Richard Serra
Richard Serra (1939–2024), born in San Francisco, California, lived and worked in New York City and on Cape Breton Island, Canada. He was one of the most influential sculptors of the late 20th and early 21st centuries, known for his monumental steel works that redefine space, gravity, and viewer experience. Grounded in process and materiality, Serra’s art often engages directly with architecture and the human body, inviting movement and embodied perception. His large-scale, site-specific installations – composed of curved, tilted, or torqued steel plates – generate powerful tensions between weight, balance, and form. Alongside sculpture, Serra produced a major body of drawing and print work, particularly with dense black pigment, bringing a comparable physicality to the two-dimensional plane. Whether in steel, film, or ink, Serra consistently challenged traditional notions of composition, permanence, and the role of the viewer – leaving a lasting legacy on contemporary art.
out-of-round X
1999/2008
Published for Kunsthaus Bregenz
Novaton printing (duo-tone with paint) on heavy Tintoretto-Gesso paper, 68.2 x 59.4 cm (27 x 23½ in). Edition of 251, signed, not numbered.
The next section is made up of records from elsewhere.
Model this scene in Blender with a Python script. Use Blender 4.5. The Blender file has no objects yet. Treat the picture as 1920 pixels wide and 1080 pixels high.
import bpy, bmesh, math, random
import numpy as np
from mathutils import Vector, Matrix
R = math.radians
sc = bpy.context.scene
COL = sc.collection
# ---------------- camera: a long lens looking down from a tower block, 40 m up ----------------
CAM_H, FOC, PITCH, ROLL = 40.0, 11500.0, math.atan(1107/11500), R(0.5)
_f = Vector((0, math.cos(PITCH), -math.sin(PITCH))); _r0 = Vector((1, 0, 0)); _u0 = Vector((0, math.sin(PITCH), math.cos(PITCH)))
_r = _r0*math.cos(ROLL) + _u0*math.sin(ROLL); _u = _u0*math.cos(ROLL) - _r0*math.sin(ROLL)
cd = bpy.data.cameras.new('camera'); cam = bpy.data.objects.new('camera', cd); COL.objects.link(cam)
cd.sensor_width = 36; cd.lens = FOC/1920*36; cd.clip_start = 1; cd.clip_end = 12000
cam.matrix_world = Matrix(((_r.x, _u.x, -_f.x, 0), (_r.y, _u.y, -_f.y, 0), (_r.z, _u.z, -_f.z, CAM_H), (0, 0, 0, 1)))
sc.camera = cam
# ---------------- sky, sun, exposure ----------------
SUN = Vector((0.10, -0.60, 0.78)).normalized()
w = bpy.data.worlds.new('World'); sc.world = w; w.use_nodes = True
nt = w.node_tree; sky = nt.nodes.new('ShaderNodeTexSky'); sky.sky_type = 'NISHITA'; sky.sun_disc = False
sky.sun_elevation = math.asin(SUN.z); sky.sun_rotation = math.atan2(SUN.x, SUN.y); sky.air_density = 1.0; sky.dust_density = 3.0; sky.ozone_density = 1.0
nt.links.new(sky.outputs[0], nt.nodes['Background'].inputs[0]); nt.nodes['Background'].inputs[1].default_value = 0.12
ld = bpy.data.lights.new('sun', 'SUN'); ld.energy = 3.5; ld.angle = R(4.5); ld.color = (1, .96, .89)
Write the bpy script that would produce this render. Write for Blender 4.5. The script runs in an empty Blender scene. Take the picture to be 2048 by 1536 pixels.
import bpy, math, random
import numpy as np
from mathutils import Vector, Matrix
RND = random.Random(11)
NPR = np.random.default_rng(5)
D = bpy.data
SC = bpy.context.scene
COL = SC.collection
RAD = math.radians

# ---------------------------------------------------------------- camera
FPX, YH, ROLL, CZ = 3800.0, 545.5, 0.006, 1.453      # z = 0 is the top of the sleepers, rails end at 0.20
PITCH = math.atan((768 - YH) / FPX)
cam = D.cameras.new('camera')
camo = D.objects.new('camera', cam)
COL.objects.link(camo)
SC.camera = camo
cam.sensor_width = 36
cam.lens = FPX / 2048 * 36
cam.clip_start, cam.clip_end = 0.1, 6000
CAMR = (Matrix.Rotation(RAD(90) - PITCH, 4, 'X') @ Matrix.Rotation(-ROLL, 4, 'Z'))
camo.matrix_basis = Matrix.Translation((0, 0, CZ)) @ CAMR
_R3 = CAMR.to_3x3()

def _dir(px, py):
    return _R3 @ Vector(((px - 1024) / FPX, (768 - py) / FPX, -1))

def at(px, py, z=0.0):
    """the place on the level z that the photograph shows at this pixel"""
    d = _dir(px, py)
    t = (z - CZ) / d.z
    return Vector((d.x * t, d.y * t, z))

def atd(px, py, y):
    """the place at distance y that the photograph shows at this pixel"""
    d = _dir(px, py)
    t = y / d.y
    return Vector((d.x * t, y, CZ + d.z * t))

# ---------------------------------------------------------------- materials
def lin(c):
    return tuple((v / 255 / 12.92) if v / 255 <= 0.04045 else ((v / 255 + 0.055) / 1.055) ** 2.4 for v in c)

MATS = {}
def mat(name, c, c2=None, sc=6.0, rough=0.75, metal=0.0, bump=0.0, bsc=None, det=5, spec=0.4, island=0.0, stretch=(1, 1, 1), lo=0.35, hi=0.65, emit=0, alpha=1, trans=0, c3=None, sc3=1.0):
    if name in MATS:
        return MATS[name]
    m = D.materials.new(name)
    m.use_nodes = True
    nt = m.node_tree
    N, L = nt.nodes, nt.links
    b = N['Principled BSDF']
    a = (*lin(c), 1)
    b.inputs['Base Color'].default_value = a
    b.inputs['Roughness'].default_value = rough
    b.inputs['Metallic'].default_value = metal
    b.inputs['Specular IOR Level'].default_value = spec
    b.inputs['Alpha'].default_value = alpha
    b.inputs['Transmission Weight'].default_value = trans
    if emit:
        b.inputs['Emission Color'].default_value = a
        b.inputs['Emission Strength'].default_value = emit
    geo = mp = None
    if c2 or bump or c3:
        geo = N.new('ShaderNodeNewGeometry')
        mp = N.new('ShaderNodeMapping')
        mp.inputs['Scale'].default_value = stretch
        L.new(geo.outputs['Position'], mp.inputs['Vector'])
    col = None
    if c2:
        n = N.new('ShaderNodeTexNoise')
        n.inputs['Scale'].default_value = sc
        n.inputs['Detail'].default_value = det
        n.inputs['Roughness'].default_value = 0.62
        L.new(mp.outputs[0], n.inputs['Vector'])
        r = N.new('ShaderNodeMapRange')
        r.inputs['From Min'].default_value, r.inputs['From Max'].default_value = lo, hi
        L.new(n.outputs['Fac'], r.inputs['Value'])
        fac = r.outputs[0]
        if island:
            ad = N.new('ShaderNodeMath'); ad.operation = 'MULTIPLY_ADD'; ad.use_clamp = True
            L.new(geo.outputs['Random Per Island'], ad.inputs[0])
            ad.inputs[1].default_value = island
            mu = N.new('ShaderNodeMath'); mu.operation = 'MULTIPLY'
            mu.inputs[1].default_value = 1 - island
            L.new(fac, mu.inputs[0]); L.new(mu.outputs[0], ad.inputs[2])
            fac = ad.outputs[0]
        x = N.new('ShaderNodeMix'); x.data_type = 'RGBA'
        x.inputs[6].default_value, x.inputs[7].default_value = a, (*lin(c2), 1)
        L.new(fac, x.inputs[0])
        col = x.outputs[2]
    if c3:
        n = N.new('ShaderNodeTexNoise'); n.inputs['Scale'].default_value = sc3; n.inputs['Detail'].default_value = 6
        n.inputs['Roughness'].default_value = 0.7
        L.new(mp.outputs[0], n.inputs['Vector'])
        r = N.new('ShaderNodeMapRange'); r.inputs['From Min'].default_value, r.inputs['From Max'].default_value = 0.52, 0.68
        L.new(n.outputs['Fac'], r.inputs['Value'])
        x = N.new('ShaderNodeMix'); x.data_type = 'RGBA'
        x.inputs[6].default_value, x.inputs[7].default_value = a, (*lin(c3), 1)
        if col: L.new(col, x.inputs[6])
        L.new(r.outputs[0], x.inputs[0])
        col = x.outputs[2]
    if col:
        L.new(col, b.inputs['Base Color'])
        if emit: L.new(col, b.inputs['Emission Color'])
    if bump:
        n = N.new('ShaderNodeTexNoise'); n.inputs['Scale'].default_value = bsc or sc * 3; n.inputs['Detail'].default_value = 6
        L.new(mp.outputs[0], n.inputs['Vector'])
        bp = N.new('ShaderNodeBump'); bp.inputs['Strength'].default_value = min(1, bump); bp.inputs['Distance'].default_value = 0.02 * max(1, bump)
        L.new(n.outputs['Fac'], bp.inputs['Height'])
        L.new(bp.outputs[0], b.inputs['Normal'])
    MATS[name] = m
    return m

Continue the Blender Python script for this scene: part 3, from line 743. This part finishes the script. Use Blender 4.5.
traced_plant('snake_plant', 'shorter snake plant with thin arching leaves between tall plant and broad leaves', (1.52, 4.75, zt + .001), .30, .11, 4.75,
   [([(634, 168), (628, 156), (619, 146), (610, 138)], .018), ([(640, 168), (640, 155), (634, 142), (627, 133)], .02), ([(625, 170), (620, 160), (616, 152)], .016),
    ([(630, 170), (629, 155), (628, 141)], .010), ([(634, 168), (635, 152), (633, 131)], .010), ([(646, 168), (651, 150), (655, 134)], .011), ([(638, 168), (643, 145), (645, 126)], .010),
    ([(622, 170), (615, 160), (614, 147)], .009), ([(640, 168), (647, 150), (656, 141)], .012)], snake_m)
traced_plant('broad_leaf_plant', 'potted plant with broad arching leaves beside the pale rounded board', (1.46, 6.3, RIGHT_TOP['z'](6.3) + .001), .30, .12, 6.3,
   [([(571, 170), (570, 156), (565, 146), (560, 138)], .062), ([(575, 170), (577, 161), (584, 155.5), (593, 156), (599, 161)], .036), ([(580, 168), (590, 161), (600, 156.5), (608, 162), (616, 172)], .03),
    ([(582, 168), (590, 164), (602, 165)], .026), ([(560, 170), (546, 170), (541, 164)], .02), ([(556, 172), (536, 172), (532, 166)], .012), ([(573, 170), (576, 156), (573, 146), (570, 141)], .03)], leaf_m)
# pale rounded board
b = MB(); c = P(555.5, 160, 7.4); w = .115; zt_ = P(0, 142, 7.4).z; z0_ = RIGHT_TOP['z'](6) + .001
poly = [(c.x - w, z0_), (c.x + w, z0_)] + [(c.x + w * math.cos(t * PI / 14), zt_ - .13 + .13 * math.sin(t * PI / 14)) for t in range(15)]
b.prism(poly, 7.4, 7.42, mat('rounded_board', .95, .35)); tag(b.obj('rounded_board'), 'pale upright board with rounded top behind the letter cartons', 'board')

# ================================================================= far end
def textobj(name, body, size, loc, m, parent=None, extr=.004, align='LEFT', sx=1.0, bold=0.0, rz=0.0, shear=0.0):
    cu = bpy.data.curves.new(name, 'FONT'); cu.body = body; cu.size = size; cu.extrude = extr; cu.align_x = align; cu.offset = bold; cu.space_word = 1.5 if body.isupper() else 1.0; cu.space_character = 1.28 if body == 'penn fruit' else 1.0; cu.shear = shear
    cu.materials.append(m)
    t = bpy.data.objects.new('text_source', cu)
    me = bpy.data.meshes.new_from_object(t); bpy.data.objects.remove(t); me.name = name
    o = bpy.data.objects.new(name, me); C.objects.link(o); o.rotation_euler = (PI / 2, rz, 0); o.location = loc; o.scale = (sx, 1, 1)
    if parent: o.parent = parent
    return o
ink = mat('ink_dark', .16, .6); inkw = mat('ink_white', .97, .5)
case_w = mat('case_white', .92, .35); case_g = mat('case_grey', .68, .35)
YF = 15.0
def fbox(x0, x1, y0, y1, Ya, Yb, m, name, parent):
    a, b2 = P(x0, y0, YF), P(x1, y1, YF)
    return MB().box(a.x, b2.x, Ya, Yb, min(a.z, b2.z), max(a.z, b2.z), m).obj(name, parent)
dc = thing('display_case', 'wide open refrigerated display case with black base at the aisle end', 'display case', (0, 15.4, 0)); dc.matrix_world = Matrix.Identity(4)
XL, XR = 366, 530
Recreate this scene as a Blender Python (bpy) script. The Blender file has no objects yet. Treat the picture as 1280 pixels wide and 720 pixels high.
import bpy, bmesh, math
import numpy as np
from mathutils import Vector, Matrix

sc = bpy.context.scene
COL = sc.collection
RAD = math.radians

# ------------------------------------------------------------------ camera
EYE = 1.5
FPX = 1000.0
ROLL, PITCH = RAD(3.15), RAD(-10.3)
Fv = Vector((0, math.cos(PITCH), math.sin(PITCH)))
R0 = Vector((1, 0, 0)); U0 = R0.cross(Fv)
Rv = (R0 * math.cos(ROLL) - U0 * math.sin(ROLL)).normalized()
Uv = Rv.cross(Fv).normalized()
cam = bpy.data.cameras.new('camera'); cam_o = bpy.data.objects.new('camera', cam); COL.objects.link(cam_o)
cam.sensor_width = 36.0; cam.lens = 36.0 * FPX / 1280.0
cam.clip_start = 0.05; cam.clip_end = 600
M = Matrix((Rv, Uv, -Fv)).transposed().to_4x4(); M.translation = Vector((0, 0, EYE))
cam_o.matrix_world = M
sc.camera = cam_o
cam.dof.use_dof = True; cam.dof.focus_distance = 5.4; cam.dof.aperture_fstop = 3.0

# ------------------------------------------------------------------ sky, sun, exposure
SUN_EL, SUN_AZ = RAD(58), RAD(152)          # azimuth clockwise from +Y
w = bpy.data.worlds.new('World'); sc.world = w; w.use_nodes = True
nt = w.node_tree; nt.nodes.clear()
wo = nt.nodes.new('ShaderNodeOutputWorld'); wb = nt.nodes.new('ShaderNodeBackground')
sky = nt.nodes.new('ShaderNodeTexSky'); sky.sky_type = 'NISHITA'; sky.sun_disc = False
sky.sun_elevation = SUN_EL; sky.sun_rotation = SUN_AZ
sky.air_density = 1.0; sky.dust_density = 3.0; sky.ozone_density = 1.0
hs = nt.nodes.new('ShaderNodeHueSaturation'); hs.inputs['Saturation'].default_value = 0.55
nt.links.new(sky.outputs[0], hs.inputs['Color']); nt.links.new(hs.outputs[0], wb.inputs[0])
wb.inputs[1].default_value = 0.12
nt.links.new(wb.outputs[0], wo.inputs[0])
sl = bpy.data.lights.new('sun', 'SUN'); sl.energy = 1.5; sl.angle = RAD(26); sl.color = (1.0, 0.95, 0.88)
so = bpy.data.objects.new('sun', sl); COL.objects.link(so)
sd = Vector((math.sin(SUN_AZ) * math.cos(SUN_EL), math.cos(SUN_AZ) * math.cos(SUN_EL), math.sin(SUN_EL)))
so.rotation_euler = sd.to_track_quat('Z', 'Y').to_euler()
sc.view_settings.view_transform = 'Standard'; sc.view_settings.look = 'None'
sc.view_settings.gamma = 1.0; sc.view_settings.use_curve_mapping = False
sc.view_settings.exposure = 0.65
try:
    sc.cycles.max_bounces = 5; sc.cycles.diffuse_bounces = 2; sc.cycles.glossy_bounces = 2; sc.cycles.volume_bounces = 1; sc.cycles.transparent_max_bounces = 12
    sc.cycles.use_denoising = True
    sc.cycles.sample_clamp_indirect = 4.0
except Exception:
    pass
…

Richard Serra’s edition out-of-round X is a powerful embodiment of his investigation into weight, surface, and process. Based on his out-of-round drawing series, the print captures the dense materiality of the original medium – black paintstick – through a specialised printing technique that evokes the same tactile intensity. In the original drawings, Serra applied oil stick through a window screen onto paper laid flat on the floor, using gravity and compression to build up irregular, weighty surfaces. As Serra explained, “the compression of the materials is achieved with a gravitational load that is bearing down on them.” That same sense of physical force and accumulation is present here: the black form is not a perfect circle but one shaped by pressure and resistance, surrounded by a textured halo of uneven edge. In this way, the print doesn’t merely reproduce a form – it reconstructs a process, inviting the viewer to sense the presence of matter, movement, and time.
Schellmann Art published this print for Kunsthaus Bregenz on the occasion of the artist’s exhibition Richard Serra: Drawings – Work Comes Out of Work, 2008.